The number of Tim subscribers declined to 36.1 million from 36.4 million at the end of December, according to Brazil’s telecommunications agency. The drop stemmed from the attempt to unload less valuable customers -- what Chief Executive Officer Luca Luciani called “a cleanup of the client database.”

The company dropped those customers in a bid to reach a 23 percent profit margin, excluding interest, taxes, depreciation and amortization. That margin was 20.2 percent in the first quarter.

A main challenge for 2009 is to “revert the trend of deterioration of the contract subscriber base and start to grow again,” Luciani said today in a statement. In the second half, he expects to have “faster revenue growth that, coupled with our efficiency plan, will put us en route to profitability growth.”

Even while disconnecting some users, the carrier boosted marketing and sales expenses by 19 percent to 709 million reais last quarter. Tim had 24 percent of Brazil’s mobile-phone subscribers at the end of March, according to the country’s telecommunications agency, known as Anatel.

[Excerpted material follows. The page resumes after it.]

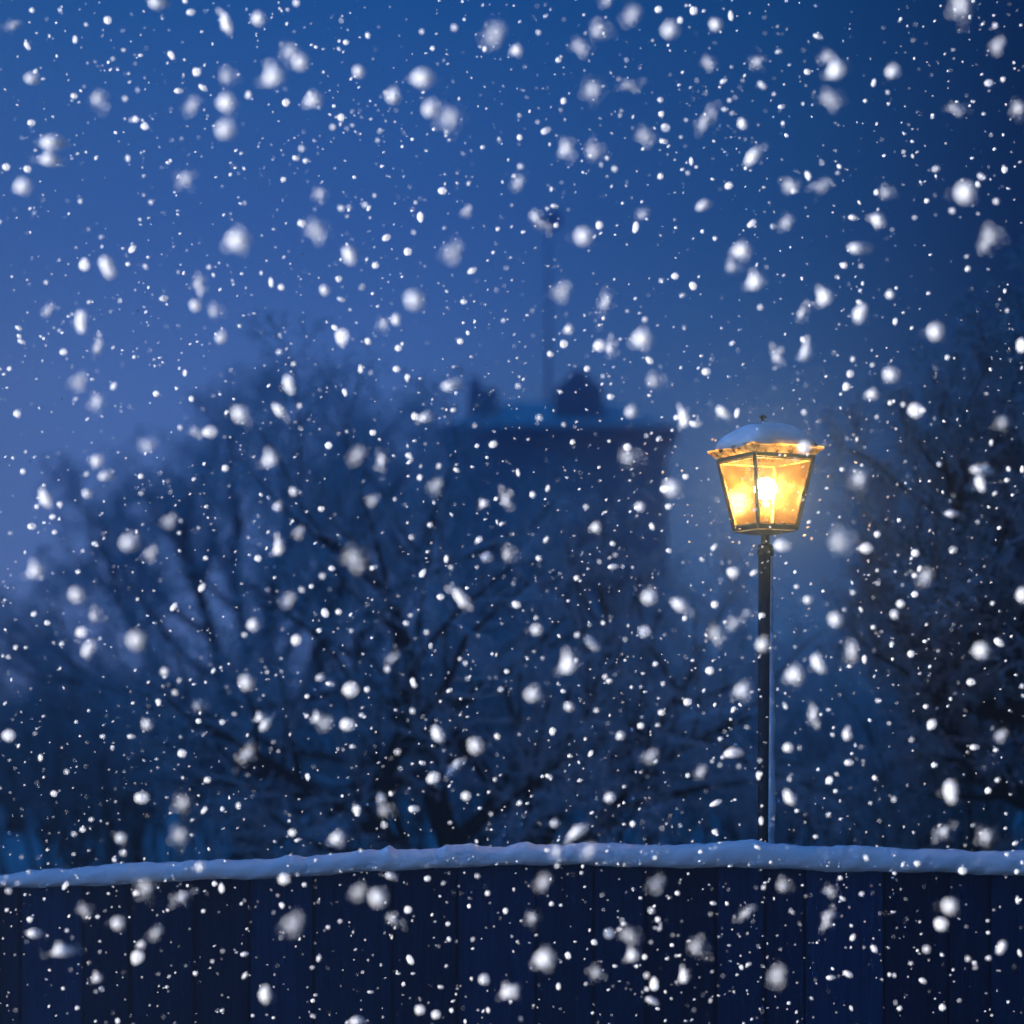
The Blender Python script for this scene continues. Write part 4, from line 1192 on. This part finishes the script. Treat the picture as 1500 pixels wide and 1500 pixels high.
# the same snowfall carries on beyond the picture's edges
for q in range(21000):
    px, py = r.uniform(-1000, 2500), r.uniform(-600, 1900)
    if -60 < px < 1560 and -60 < py < 1560:
        continue
    u = r.random()
    l = r.uniform(1.2, 3.0) if u < 0.6 else r.uniform(2.8, 6.5) if u < 0.95 else r.uniform(7, 14)
    d = r.uniform(7.4, 8.1) if r.random() < 0.7 else r.uniform(4.0, 7.4)
    if r.random() < 0.12:
        d = r.uniform(8.8, 11.0)
    if r.random() < 0.07:
        d, l = r.uniform(4.6, 6.6), r.uniform(14, 30)
    if at(px, py, d).z < 0.05 or abs(d - FD) < 0.25:
        continue
    SM.append((px, py, d, l, l * r.uniform(0.45, 0.9), r.gauss(40, 45)))
VV, FF = [], []
for q, (px, py, d, L, W, a) in enumerate(SM):
    s = d / F
    p = at(px, py, d)
    t = R(a)
    c, sn = math.cos(t), math.sin(t)
    lump = 1 + 0.12 * np.sin(uv[:, :1] * 7 + q) * np.sin(uv[:, 2:3] * 6 + 2 * q)
    X = uv * lump * np.array([[L * s, min(L, W) * s, W * s]])
    Y = np.stack([X[:, 0] * c - X[:, 2] * sn, X[:, 1], X[:, 0] * sn + X[:, 2] * c], 1) + np.array([p[:]])
    FF.append(ut + len(uv) * q)
    VV.append(Y)
VV = np.concatenate(VV)
FF = np.concatenate(FF)
me = bpy.data.meshes.new('falling_snow')
me.vertices.add(len(VV))
me.vertices.foreach_set('co', VV.reshape(-1).astype(np.float32))
me.loops.add(FF.size)
me.loops.foreach_set('vertex_index', FF.reshape(-1).astype(np.int32))
me.polygons.add(len(FF))
me.polygons.foreach_set('loop_start', np.arange(0, FF.size, 3, dtype=np.int32))
me.polygons.foreach_set('loop_total', np.full(len(FF), 3, dtype=np.int32))
me.polygons.foreach_set('use_smooth', np.ones(len(FF), dtype=bool))
me.update(calc_edges=True)
me.materials.append(M['flake'])
o = bpy.data.objects.new('falling_snow', me)
COL.objects.link(o)
tag(o, kind='stuff')

# ------------------------------------------------------------------ picture settings
scn.view_settings.view_transform = 'Standard'
scn.view_settings.look = 'None'
scn.view_settings.exposure = 2.3
scn.view_settings.gamma = 1.0
scn.render.film_transparent = False
scn.cycles.use_denoising = True
scn.cycles.max_bounces = 8
scn.cycles.diffuse_bounces = 4
scn.cycles.transmission_bounces = 6
scn.cycles.transparent_max_bounces = 12
scn.cycles.volume_bounces = 0
scn.cycles.sample_clamp_indirect = 6.0
scn.cycles.filter_width = 1.5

“Tim is suffering now in the hope it will reap the benefits in the future,” said Alexandre Garcia, an analyst at Raymond James & Associates Inc. in Sao Paulo. “The marketing expense pressure was high.”

Tim’s shares rose 1.3 percent to 3.79 reais in Sao Paulo trading today. The stock dropped 51 percent last year, falling more than the shares of rival Vivo Participacoes SA and the Bovespa index.

Vivo, owned by Telefonica SA and Portugal Telecom SGPS, is Brazil’s largest mobile-phone carrier, followed by America Movil SAB’s Claro unit.